(Do this): Write out again, unaltered, the lines from the start through the line containing "rnd = random.Random(7)".

[START OF Data entries]

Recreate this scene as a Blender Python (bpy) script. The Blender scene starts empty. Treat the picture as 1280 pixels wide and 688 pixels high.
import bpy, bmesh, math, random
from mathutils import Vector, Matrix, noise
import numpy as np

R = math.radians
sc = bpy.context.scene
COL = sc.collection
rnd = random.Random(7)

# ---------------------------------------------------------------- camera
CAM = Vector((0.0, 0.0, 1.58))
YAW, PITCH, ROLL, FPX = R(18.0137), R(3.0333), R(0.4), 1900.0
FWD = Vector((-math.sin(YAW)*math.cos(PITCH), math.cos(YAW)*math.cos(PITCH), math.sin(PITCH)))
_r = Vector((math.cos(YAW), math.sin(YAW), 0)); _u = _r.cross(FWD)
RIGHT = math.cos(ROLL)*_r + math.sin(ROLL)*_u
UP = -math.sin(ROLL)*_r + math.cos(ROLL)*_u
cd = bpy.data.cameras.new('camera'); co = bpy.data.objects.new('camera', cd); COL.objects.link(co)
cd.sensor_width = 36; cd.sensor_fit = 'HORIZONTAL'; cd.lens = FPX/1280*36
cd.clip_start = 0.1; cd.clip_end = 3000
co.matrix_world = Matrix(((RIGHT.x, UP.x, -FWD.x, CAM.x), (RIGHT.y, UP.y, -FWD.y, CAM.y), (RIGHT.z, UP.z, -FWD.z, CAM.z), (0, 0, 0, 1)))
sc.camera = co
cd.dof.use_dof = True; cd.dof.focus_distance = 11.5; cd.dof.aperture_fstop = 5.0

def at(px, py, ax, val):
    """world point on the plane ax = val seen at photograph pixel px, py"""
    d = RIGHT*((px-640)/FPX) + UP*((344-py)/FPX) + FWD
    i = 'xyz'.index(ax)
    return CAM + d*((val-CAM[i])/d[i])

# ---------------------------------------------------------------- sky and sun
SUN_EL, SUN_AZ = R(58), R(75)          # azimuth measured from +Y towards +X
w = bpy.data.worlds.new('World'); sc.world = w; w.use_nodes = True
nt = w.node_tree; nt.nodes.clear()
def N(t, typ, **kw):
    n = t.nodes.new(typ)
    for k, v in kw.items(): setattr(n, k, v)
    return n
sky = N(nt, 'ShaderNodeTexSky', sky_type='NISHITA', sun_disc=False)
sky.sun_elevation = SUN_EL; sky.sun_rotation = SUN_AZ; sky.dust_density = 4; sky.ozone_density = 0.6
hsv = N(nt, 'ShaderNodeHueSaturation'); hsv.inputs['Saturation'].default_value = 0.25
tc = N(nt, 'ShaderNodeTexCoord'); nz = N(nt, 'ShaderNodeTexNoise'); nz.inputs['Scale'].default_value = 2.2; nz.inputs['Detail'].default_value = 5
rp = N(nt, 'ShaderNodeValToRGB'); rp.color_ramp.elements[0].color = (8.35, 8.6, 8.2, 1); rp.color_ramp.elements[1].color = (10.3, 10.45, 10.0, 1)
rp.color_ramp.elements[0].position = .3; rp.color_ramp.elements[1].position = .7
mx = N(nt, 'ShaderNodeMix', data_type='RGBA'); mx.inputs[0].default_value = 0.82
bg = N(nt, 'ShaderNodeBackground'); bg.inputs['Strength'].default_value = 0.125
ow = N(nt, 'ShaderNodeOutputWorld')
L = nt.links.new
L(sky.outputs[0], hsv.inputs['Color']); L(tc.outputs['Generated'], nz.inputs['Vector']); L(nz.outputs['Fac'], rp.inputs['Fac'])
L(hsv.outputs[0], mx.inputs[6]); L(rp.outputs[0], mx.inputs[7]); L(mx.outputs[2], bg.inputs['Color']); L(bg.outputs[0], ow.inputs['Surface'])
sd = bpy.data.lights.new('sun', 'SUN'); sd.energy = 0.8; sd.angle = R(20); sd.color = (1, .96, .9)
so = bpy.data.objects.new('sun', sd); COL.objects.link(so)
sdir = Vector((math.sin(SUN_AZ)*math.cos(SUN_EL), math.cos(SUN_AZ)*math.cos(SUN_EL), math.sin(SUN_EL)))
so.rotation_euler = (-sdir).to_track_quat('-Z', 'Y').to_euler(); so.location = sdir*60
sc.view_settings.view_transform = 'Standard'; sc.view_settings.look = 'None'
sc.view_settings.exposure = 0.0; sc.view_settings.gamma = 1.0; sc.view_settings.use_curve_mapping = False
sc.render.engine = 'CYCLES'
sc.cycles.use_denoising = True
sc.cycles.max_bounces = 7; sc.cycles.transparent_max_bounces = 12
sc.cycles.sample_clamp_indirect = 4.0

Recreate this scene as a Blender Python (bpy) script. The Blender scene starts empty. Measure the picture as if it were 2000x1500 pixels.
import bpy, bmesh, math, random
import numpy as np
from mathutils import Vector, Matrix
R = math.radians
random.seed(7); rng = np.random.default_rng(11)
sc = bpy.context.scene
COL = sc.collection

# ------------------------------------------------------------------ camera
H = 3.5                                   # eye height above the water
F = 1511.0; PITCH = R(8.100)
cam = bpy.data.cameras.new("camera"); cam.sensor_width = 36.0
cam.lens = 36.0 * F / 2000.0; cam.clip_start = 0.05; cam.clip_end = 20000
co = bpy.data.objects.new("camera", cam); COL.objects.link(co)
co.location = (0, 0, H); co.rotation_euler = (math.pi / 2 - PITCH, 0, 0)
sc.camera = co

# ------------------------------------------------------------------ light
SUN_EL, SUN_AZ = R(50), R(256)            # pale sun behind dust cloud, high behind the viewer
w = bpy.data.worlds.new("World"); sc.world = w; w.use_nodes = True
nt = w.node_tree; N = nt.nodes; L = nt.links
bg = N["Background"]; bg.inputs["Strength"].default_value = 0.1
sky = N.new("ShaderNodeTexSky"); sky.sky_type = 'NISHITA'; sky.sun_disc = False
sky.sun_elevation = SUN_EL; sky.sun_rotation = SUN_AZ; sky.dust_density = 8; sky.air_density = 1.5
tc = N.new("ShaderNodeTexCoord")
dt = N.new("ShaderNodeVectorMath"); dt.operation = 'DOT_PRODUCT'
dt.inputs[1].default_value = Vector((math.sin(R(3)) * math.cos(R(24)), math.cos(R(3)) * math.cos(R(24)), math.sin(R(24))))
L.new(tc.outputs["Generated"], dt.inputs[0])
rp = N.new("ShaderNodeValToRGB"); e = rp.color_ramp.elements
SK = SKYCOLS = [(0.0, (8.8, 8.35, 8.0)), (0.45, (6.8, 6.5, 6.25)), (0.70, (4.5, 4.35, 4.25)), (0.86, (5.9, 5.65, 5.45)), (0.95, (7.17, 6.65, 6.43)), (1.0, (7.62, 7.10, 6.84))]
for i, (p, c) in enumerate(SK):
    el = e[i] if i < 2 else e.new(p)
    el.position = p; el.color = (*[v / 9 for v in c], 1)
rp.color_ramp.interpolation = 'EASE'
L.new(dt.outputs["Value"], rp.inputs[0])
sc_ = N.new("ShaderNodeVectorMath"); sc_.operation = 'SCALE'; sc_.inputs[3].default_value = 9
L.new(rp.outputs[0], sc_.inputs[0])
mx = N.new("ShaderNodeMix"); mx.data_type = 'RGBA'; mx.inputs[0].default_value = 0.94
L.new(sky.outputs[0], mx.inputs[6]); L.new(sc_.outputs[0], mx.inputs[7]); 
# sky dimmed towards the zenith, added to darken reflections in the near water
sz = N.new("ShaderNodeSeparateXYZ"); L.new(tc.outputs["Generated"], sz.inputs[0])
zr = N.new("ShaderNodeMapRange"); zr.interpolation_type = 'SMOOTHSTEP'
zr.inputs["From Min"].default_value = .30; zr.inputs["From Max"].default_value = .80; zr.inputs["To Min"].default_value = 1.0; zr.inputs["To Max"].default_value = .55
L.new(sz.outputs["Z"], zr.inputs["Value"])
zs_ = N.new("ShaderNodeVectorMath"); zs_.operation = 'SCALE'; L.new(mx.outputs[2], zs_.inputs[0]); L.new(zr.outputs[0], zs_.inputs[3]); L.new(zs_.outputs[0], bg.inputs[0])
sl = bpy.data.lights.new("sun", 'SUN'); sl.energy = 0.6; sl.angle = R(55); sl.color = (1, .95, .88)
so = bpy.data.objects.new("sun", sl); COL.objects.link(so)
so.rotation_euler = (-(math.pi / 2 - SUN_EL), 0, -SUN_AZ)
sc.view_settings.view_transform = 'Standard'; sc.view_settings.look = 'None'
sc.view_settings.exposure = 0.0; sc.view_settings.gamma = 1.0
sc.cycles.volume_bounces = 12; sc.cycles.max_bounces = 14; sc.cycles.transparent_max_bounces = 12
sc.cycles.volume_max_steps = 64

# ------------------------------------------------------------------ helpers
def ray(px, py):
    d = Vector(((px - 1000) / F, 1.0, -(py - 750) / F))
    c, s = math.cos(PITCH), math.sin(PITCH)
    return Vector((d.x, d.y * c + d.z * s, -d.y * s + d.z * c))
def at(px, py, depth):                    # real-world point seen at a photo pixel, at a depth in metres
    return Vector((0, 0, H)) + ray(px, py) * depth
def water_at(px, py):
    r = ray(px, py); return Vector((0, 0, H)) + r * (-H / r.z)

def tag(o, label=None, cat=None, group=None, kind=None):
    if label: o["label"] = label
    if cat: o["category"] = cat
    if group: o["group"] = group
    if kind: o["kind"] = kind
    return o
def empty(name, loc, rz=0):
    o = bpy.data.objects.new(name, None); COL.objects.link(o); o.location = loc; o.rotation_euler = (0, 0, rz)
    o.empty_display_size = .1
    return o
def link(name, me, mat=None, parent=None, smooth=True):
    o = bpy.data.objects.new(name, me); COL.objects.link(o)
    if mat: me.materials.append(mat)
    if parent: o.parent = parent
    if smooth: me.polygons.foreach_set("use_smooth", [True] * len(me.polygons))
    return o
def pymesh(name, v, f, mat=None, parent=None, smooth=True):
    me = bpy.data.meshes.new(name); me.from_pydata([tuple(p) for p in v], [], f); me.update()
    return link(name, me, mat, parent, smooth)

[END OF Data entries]

(Exercise solution):
Recreate this scene as a Blender Python (bpy) script. The Blender scene starts empty. Treat the picture as 1280 pixels wide and 688 pixels high.
import bpy, bmesh, math, random
from mathutils import Vector, Matrix, noise
import numpy as np

R = math.radians
sc = bpy.context.scene
COL = sc.collection
rnd = random.Random(7)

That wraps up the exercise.